Le possible est immense – c’est avec Dürrenmatt que Reto Hänny ouvre le troisième avatar de son roman Flug : Sturz, son livre le plus dense et le plus épais, qui est aussi l’œuvre d’une vie.
Une vie qui a commencé dans la paysannerie de montagne, où l’on tresse encore le fumier, où un garçon se découvre une passion pour les histoires en passant des soirées à écouter son grand-père en raconter.
Ce sont de petits riens qui mettent en branle la narration, le battement d’un ver à bois ou une carte postale d’Amérique. Les variations de la grand-mère autour de l’histoire familiale, le son traînant de l’harmonium et l’écho assourdissant des escadrilles d’avions de chasse sont autant de déclics, le principal étant ces quelques livres que lui donne son instituteur la veille d’un congé de Pentecôte.
Plus tard, lorsque l’écolier rejoint la vallée – mais pas la tranquillité –, une littérature prend corps, une cacophonie d’échos de choses vécues, lues, pensées. Des partitions de pastiches, palimpsestes et paraphrases sont composées, une langue truffée de réminiscences et de références – à James Joyce et Jean Paul – voit le jour, le tout porté par une musicalité du texte qui coule jusque dans la syntaxe et la ponctuation. La version deux de Flug est une tentative de synthèse, mais aussi de dépassement, un texte voué à être inlassablement repris et réécrit, peint et repeint, couche après couche.
La force de la langue de Reto Hänny a ouvert des brèches durables ; en 1981, dans une Zurich déjà saturée, puis en 1994, lorsque l’auteur écrit sur des « déplacements inimaginables, des événements sans précédent dans l’histoire, des inondations catastrophiques, des typhons et des famines sur lesquels les lecteurs des journaux sont passés rapidement ». Pour Reto Hänny, le temps n’est plus à tresser joliment le fumier mais à le retourner et l’étaler.

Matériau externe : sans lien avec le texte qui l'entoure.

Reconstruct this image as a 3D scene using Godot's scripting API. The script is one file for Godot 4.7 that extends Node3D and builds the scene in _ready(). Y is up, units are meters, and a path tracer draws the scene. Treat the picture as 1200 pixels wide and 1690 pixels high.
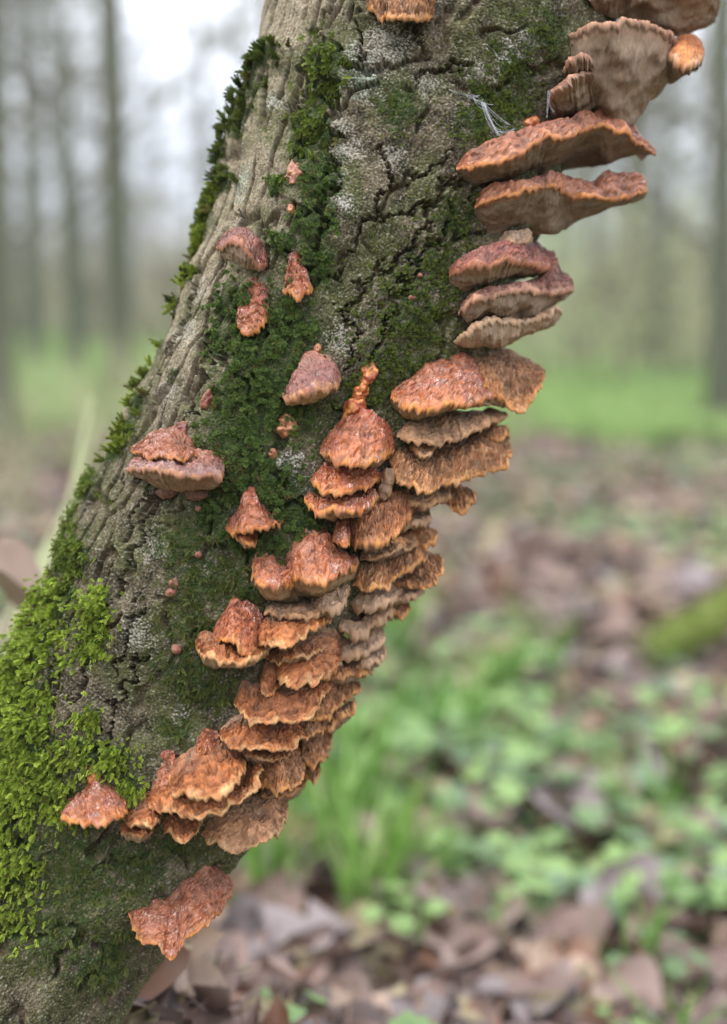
extends Node3D
# A leaning mossy trunk overgrown with rust brown bracket fungi, in a bare wet wood under a pale sky.

class MB:
	var v := PackedVector3Array()
	var n := PackedVector3Array()
	var c := PackedColorArray()
	var i := PackedInt32Array()
	func tri(a: Vector3, b: Vector3, d: Vector3, ca: Color, cb: Color, cd: Color):
		var k := v.size()
		var nn := (d - a).cross(b - a).normalized()
		v.append(a); v.append(b); v.append(d)
		n.append(nn); n.append(nn); n.append(nn)
		c.append(ca); c.append(cb); c.append(cd)
		i.append(k); i.append(k + 1); i.append(k + 2)
	func tube(pts: PackedVector3Array, radii: PackedFloat32Array, sides: int, col: Color, col2 = null):
		var k0 := v.size()
		var m := pts.size()
		var ref := Vector3(0.31, 0.2, 0.93)
		for a in m:
			var t := (pts[mini(a + 1, m - 1)] - pts[maxi(a - 1, 0)]).normalized()
			var x := t.cross(ref).normalized()
			var y := t.cross(x)
			var cc: Color = col if col2 == null else col.lerp(col2, float(a) / (m - 1))
			for s in sides + 1:
				var an := TAU * s / sides
				var d := x * cos(an) + y * sin(an)
				v.append(pts[a] + d * radii[a]); n.append(d); c.append(cc)
		for a in m - 1:
			for s in sides:
				var q := k0 + a * (sides + 1) + s
				var r := q + sides + 1
				i.append(q); i.append(r); i.append(q + 1)
				i.append(q + 1); i.append(r); i.append(r + 1)
	func grid(P: PackedVector3Array, C: PackedColorArray, rows: int, cols: int):
		var k0 := v.size()
		for a in rows:
			for b in cols:
				var q := a * cols + b
				var du := P[a * cols + mini(b + 1, cols - 1)] - P[a * cols + maxi(b - 1, 0)]
				var dv := P[mini(a + 1, rows - 1) * cols + b] - P[maxi(a - 1, 0) * cols + b]
				v.append(P[q]); n.append(dv.cross(du).normalized()); c.append(C[q])
		for a in rows - 1:
			for b in cols - 1:
				var q := k0 + a * cols + b
				i.append(q); i.append(q + 1); i.append(q + cols)
				i.append(q + 1); i.append(q + cols + 1); i.append(q + cols)
	func mesh(mat: Material) -> ArrayMesh:
		var ar := []
		ar.resize(Mesh.ARRAY_MAX)
		ar[Mesh.ARRAY_VERTEX] = v
		ar[Mesh.ARRAY_NORMAL] = n
		ar[Mesh.ARRAY_COLOR] = c
		ar[Mesh.ARRAY_INDEX] = i
		var me := ArrayMesh.new()
		me.add_surface_from_arrays(Mesh.PRIMITIVE_TRIANGLES, ar)
		me.surface_set_material(0, mat)
		return me

var rng := RandomNumberGenerator.new()
var taken := {}
var M := {}

func numbered(s: String) -> String:
	var k: int = taken.get(s, 0)
	taken[s] = k + 1
	return s if k == 0 else "%s_%03d" % [s, k]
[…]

Reto Hänny nous donne ici une nouvelle mouture de Flug, l’œuvre de sa vie, dans une polyphonie encore plus complexe, étoffant ces paysages à la Segantini de tout ce qu’il a charrié au fil des ans. Sa technique de dissection infinie de la mémoire se révèle dans toute son ampleur lorsqu’on a sous les yeux son exemplaire de travail : toujours plus épais, parce qu’il a retravaillé tel paragraphe, reprécisé les longues phrases et collé de nouvelles pages. Au point qu’il n’est presque plus possible de fermer cette œuvre immense – il faut la lire et la relire sans cesse dans un éternel recommencement.